To the extent that the prohibition on Winner derives from a statute (such as 18 USC § 793(h)(1) (the Espionage Act 1917)), Simon & Schuster suggests that the statute raises First Amendment concerns. Certainly, it singles out speech on a particular subject for a financial burden that it places on no other speech and no other income. However, Winner had leaked a classified intelligence report, which raises the State’s objective of protecting national security, clearly a stronger interest than compensating victims of crime, and one where there is often greater deference by the Courts in holding that legislation is narrowly tailored to serve that interest (cp Haig v Agee 435 US 280 (1981)), though there are limits to that deference (cp New York Times v United States 403 US 713 (1971)). So, the national security concerns may differentiate Winner’s case from Simon & Schuster, and be sufficient to uphold the prohibitions upon her here.
And that leads to the second bell. In Snepp v United States 444 US 507 (1980) (noted here and here on this blog), the US government relied on a private law claim to a constructive trust over the profits of a book by Frank Snepp about his time with the Central Intelligence Agency in Vietnam, rather than on legislation. In a First Amendment challenge, the Supreme Court upheld the trust, in part because the publication raised the State’s objective of protecting national security. Snepp had agreed not to publish a book without the Agency’s clearance in advance of publication.
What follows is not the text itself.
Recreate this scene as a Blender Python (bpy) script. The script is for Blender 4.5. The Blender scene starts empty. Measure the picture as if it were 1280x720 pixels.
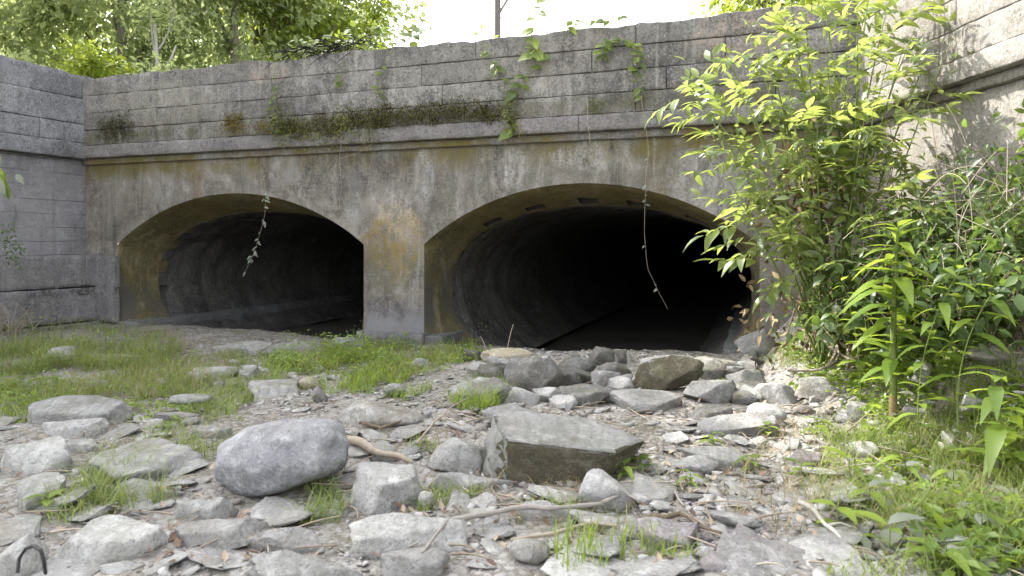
import bpy, bmesh, math, random
import numpy as np
from mathutils import Vector, Matrix

S = bpy.context.scene
C = S.collection
random.seed(7)
RNG = np.random.default_rng(11)

# ------------------------------------------------------------------ camera
F_PX, HOR = 880.0, 305.0            # focal length and horizon row in photo pixels (1280 wide)
cam_d = bpy.data.cameras.new('camera')
cam_d.sensor_width = 36.0
cam_d.lens = F_PX / 1280 * 36
cam_d.shift_y = -(360 - HOR) / 1280
cam_d.clip_start, cam_d.clip_end = 0.05, 2000
cam_d.dof.use_dof = True
cam_d.dof.focus_distance = 5.2
cam_d.dof.aperture_fstop = 4.0
cam = bpy.data.objects.new('camera', cam_d)
cam.location = (0, 0, 1.0)
cam.rotation_euler = (math.pi / 2, 0, 0)
C.objects.link(cam)
S.camera = cam

# ------------------------------------------------------------------ light
SUN_V = Vector((-0.60, 0.36, 0.72)).normalized()
SUN_EL = math.asin(SUN_V.z)
SUN_AZ = math.atan2(SUN_V.x, SUN_V.y)
world = bpy.data.worlds.new('World')
S.world = world
world.use_nodes = True
wn = world.node_tree
bg = wn.nodes['Background']
sky = wn.nodes.new('ShaderNodeTexSky')
sky.sky_type = 'NISHITA'
sky.sun_disc = False
sky.sun_elevation = SUN_EL
sky.sun_rotation = SUN_AZ
sky.altitude = 200
sky.air_density = 1.0
sky.dust_density = 4.0
sky.ozone_density = 0.6
hsv = wn.nodes.new('ShaderNodeHueSaturation')      # hazy, nearly white summer sky
hsv.inputs['Saturation'].default_value = 0.2
wn.links.new(sky.outputs[0], hsv.inputs['Color'])
wn.links.new(hsv.outputs[0], bg.inputs[0])
bg.inputs[1].default_value = 0.15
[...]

The Court held that the constructive trust as a remedy for breach of that agreement, and as a reliable deterrent against similar breaches of security, did not infringe Snepp’s First Amendment rights. The government had a substantial government interest in national security, and the agreement that Snepp signed was a reasonable means for protecting this vital interest. If this standard of scrutiny is applied to the legislative basis for the prohibition on Winner, the government here would plainly have a substantial interest in national security, and it would be an open question whether the prohibition amounts to a reasonable means for protecting this vital interest. “Reasonable” is quite a low bar, and I think it highly likely that US courts at present would hold that a provision that someone who leaked classified documents “can never be paid for telling her life story” is a reasonable means for protecting national security. Hence, to the extent that the prohibition on Winner derives from a pre-clearance agreement, Snepp suggests that national security concerns would still be sufficient to uphold the prohibitions upon Winner here.
By way of comparison, in Attorney General v Blake [2001] 1 AC 268, [2000] UKHL 45 (27 July 2000), George Blake published his book No Other Choice (1990), about his time as a Russian mole in MI6 and his subsequent dramatic escape from prison, without getting pre-clearance. The Attorney General made various public law and private law claims to the profits of the book on various public law and private law grounds, and succeed before the House of Lords on the ground that the failure to obtain pre-clearance was a breach of contract giving rise to an account of profits.
Moreover, in R v Attorney-General for England and Wales [2003] UKPC 22 (17 March 2003), the Privy Council held that, in the ordinary course of events, pressure to sign such a pre-clearance agreement will not amount to duress sufficient to render the agreement voidable. However, in Morris-Garner v One Step (Support) Ltd [2018] UKSC 20 (18 April 2018) the UK Supreme Court held that the Blake account of profits was confined to exceptional case where other remedies were inadequate, and that Blake was an exceptional case where the State had a legitimate interest in national security to deprive the defendant of his profits.
Meanwhile, in Blake v United Kingdom 68890/01, (25 October 2005) (pdf) the European Court of Human Rights held that the interference with the applicant’s freedom of expression was not disproportionate to the legitimate aim of the protection of national security, and thus declared the application to be manifestly-ill found and inadmissible.However, the Court did permit a claim that the domestic proceedings against Blake were not pursued with the diligence required by Article 6(1) to proceed, and that claim was eventually successful (68890/01, [2006] ECHR 805 (26 September 2006)).
Hence, even if is not the basis of a general remedy of account of profits for breach of contract, Blake stands with Snepp as demonstrating that proportionate or reasonable profit-stripping remedies for publications in breach of National Security will not breach applicable free speech guarantees.
Third, on the one hand, Matt Bissonette published his book No Easy Day (2012), about his role as a US Navy Seal in the raid that killed Osama Bin Laden, without getting pre-clearance. The Department of Justice claimed the profits of the book, and the claim was settled by the payment of $7m profits accrued, and an agreement to forfeit all profits and royalties, as well as film rights and speaking fees. On the other hand, John Bolton published his book The Room Where it Happened (2020), about his time as National Security Advisor to President Donald Trump, without getting pre-clearance. Nevertheless, in 2021, the US Department of Justice dropped a claim to the profits of the book.
In all of this, the contrast between Bolton, on the one hand, and Snepp, Bissonette and Winner, on the other, is stark. The article in today’s Guardian was making the case that Winner should be pardoned. If she is, it will be interesting to see if the prohibition that she “can never be paid for telling her life story” is lifted too.